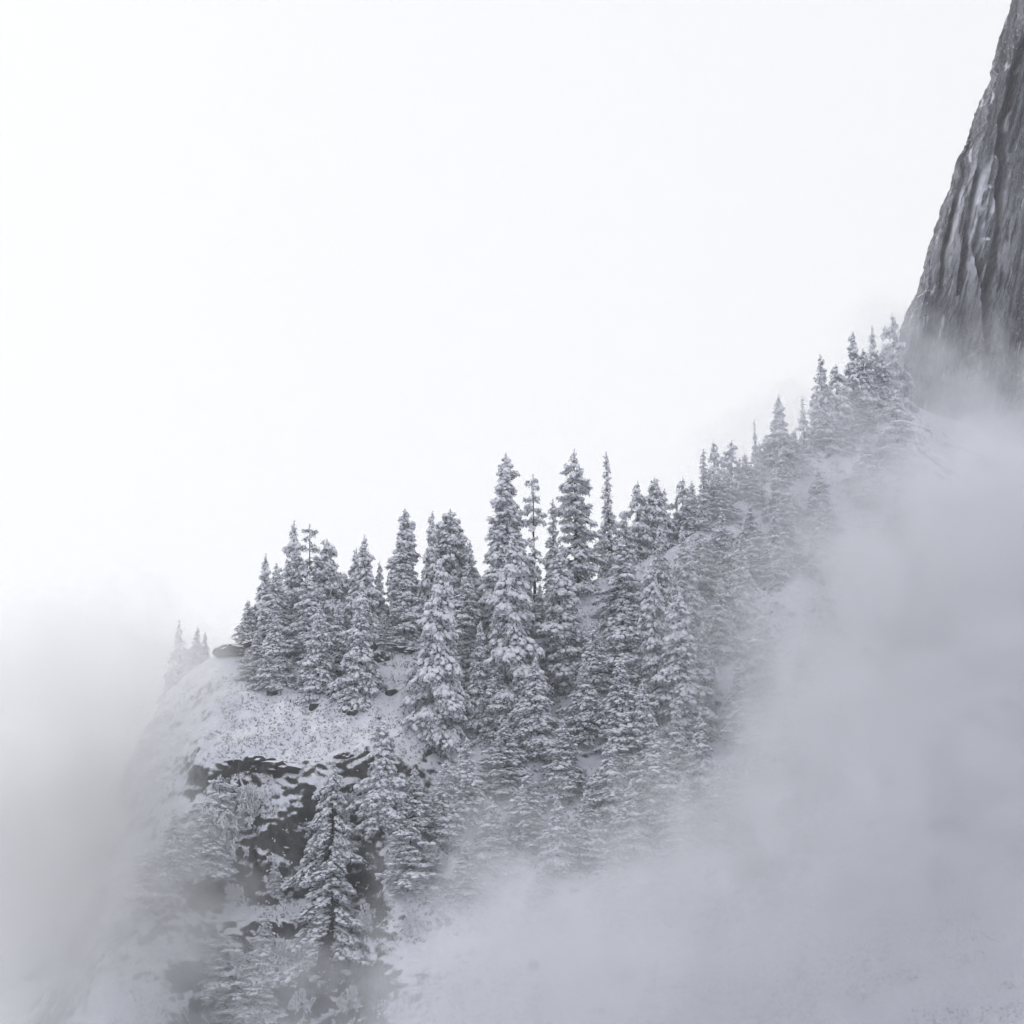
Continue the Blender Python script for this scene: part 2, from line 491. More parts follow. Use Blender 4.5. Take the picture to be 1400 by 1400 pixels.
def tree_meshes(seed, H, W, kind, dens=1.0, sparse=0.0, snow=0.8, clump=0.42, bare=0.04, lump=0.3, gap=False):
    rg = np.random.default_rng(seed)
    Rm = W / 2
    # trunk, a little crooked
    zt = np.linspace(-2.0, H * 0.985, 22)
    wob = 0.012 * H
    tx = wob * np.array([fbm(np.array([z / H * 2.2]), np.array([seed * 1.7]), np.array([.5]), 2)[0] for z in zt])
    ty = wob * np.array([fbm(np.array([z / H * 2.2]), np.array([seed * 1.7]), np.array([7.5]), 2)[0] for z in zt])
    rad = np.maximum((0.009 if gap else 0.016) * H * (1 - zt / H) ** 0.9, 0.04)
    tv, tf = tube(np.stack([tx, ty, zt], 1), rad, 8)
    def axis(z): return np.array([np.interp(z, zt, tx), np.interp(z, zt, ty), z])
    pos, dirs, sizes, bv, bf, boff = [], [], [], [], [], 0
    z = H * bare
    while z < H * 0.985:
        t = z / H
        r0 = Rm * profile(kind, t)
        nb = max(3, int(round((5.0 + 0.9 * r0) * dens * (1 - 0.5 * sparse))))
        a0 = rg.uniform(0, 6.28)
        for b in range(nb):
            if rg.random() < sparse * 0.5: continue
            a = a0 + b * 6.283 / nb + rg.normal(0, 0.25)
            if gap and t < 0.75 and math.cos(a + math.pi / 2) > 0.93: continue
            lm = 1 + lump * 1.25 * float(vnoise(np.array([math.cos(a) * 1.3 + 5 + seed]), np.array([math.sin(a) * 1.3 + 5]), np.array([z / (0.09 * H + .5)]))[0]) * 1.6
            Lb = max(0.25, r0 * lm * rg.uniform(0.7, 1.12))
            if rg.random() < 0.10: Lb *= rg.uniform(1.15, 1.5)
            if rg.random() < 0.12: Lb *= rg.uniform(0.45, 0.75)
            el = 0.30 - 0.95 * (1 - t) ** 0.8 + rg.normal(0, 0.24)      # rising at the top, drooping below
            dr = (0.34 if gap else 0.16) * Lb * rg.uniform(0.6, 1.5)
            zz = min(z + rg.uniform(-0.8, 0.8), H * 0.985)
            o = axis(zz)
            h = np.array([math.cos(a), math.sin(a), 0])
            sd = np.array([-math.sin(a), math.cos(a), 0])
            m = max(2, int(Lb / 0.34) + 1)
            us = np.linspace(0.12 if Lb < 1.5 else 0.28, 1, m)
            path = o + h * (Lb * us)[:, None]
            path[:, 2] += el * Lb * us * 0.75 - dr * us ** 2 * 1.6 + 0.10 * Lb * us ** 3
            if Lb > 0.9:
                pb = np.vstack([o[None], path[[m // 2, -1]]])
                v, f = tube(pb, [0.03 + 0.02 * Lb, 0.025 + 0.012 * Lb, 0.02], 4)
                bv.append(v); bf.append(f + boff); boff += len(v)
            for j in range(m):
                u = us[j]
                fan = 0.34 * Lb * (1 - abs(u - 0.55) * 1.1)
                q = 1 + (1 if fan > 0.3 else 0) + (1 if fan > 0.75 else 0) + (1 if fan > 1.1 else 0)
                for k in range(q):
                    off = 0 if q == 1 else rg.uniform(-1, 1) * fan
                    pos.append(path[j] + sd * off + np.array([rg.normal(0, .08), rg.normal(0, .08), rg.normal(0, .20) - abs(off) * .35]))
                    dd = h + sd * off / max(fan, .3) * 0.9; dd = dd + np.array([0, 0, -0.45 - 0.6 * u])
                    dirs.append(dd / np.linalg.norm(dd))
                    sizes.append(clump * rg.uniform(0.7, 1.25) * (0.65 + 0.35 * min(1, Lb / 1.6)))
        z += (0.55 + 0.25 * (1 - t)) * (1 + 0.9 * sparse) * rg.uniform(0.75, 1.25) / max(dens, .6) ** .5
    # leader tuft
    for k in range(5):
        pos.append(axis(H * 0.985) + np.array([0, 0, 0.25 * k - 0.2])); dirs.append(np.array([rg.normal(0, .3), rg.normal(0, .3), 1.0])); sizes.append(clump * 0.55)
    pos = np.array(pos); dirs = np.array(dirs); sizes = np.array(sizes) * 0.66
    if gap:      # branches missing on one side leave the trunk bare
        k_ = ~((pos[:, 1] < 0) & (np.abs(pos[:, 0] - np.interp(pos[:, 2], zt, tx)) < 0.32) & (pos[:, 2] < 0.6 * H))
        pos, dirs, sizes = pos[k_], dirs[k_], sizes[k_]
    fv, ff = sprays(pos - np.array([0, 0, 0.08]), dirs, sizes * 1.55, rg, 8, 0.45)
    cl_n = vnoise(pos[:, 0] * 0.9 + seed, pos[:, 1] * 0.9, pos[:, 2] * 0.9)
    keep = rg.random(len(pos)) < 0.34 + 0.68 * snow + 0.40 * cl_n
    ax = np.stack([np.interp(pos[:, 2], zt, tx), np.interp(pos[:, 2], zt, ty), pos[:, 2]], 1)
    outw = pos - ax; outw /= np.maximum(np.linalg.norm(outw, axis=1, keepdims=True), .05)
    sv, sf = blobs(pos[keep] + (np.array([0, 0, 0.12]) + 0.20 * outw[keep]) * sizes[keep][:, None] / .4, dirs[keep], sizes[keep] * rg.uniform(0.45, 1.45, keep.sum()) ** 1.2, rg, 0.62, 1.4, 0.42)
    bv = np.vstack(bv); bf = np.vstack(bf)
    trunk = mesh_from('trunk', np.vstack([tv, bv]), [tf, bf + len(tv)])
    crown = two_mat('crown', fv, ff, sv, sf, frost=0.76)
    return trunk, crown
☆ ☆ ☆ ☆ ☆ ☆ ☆
Request -> Leave out the pictures and give the listing above again exactly.

Solved exercise ->
Continue the Blender Python script for this scene: part 2, from line 491. More parts follow. Use Blender 4.5. Take the picture to be 1400 by 1400 pixels.
def tree_meshes(seed, H, W, kind, dens=1.0, sparse=0.0, snow=0.8, clump=0.42, bare=0.04, lump=0.3, gap=False):
    rg = np.random.default_rng(seed)
    Rm = W / 2
    # trunk, a little crooked
    zt = np.linspace(-2.0, H * 0.985, 22)
    wob = 0.012 * H
    tx = wob * np.array([fbm(np.array([z / H * 2.2]), np.array([seed * 1.7]), np.array([.5]), 2)[0] for z in zt])
    ty = wob * np.array([fbm(np.array([z / H * 2.2]), np.array([seed * 1.7]), np.array([7.5]), 2)[0] for z in zt])
    rad = np.maximum((0.009 if gap else 0.016) * H * (1 - zt / H) ** 0.9, 0.04)
    tv, tf = tube(np.stack([tx, ty, zt], 1), rad, 8)
    def axis(z): return np.array([np.interp(z, zt, tx), np.interp(z, zt, ty), z])
    pos, dirs, sizes, bv, bf, boff = [], [], [], [], [], 0
    z = H * bare
    while z < H * 0.985:
        t = z / H
        r0 = Rm * profile(kind, t)
        nb = max(3, int(round((5.0 + 0.9 * r0) * dens * (1 - 0.5 * sparse))))
        a0 = rg.uniform(0, 6.28)
        for b in range(nb):
            if rg.random() < sparse * 0.5: continue
            a = a0 + b * 6.283 / nb + rg.normal(0, 0.25)
            if gap and t < 0.75 and math.cos(a + math.pi / 2) > 0.93: continue
            lm = 1 + lump * 1.25 * float(vnoise(np.array([math.cos(a) * 1.3 + 5 + seed]), np.array([math.sin(a) * 1.3 + 5]), np.array([z / (0.09 * H + .5)]))[0]) * 1.6
            Lb = max(0.25, r0 * lm * rg.uniform(0.7, 1.12))
            if rg.random() < 0.10: Lb *= rg.uniform(1.15, 1.5)
            if rg.random() < 0.12: Lb *= rg.uniform(0.45, 0.75)
            el = 0.30 - 0.95 * (1 - t) ** 0.8 + rg.normal(0, 0.24)      # rising at the top, drooping below
            dr = (0.34 if gap else 0.16) * Lb * rg.uniform(0.6, 1.5)
            zz = min(z + rg.uniform(-0.8, 0.8), H * 0.985)
            o = axis(zz)
            h = np.array([math.cos(a), math.sin(a), 0])
            sd = np.array([-math.sin(a), math.cos(a), 0])
            m = max(2, int(Lb / 0.34) + 1)
            us = np.linspace(0.12 if Lb < 1.5 else 0.28, 1, m)
            path = o + h * (Lb * us)[:, None]
            path[:, 2] += el * Lb * us * 0.75 - dr * us ** 2 * 1.6 + 0.10 * Lb * us ** 3
            if Lb > 0.9:
                pb = np.vstack([o[None], path[[m // 2, -1]]])
                v, f = tube(pb, [0.03 + 0.02 * Lb, 0.025 + 0.012 * Lb, 0.02], 4)
                bv.append(v); bf.append(f + boff); boff += len(v)
            for j in range(m):
                u = us[j]
                fan = 0.34 * Lb * (1 - abs(u - 0.55) * 1.1)
                q = 1 + (1 if fan > 0.3 else 0) + (1 if fan > 0.75 else 0) + (1 if fan > 1.1 else 0)
                for k in range(q):
                    off = 0 if q == 1 else rg.uniform(-1, 1) * fan
                    pos.append(path[j] + sd * off + np.array([rg.normal(0, .08), rg.normal(0, .08), rg.normal(0, .20) - abs(off) * .35]))
                    dd = h + sd * off / max(fan, .3) * 0.9; dd = dd + np.array([0, 0, -0.45 - 0.6 * u])
                    dirs.append(dd / np.linalg.norm(dd))
                    sizes.append(clump * rg.uniform(0.7, 1.25) * (0.65 + 0.35 * min(1, Lb / 1.6)))
        z += (0.55 + 0.25 * (1 - t)) * (1 + 0.9 * sparse) * rg.uniform(0.75, 1.25) / max(dens, .6) ** .5
    # leader tuft
    for k in range(5):
        pos.append(axis(H * 0.985) + np.array([0, 0, 0.25 * k - 0.2])); dirs.append(np.array([rg.normal(0, .3), rg.normal(0, .3), 1.0])); sizes.append(clump * 0.55)
    pos = np.array(pos); dirs = np.array(dirs); sizes = np.array(sizes) * 0.66
    if gap:      # branches missing on one side leave the trunk bare
        k_ = ~((pos[:, 1] < 0) & (np.abs(pos[:, 0] - np.interp(pos[:, 2], zt, tx)) < 0.32) & (pos[:, 2] < 0.6 * H))
        pos, dirs, sizes = pos[k_], dirs[k_], sizes[k_]
    fv, ff = sprays(pos - np.array([0, 0, 0.08]), dirs, sizes * 1.55, rg, 8, 0.45)
    cl_n = vnoise(pos[:, 0] * 0.9 + seed, pos[:, 1] * 0.9, pos[:, 2] * 0.9)
    keep = rg.random(len(pos)) < 0.34 + 0.68 * snow + 0.40 * cl_n
    ax = np.stack([np.interp(pos[:, 2], zt, tx), np.interp(pos[:, 2], zt, ty), pos[:, 2]], 1)
    outw = pos - ax; outw /= np.maximum(np.linalg.norm(outw, axis=1, keepdims=True), .05)
    sv, sf = blobs(pos[keep] + (np.array([0, 0, 0.12]) + 0.20 * outw[keep]) * sizes[keep][:, None] / .4, dirs[keep], sizes[keep] * rg.uniform(0.45, 1.45, keep.sum()) ** 1.2, rg, 0.62, 1.4, 0.42)
    bv = np.vstack(bv); bf = np.vstack(bf)
    trunk = mesh_from('trunk', np.vstack([tv, bv]), [tf, bf + len(tv)])
    crown = two_mat('crown', fv, ff, sv, sf, frost=0.76)
    return trunk, crown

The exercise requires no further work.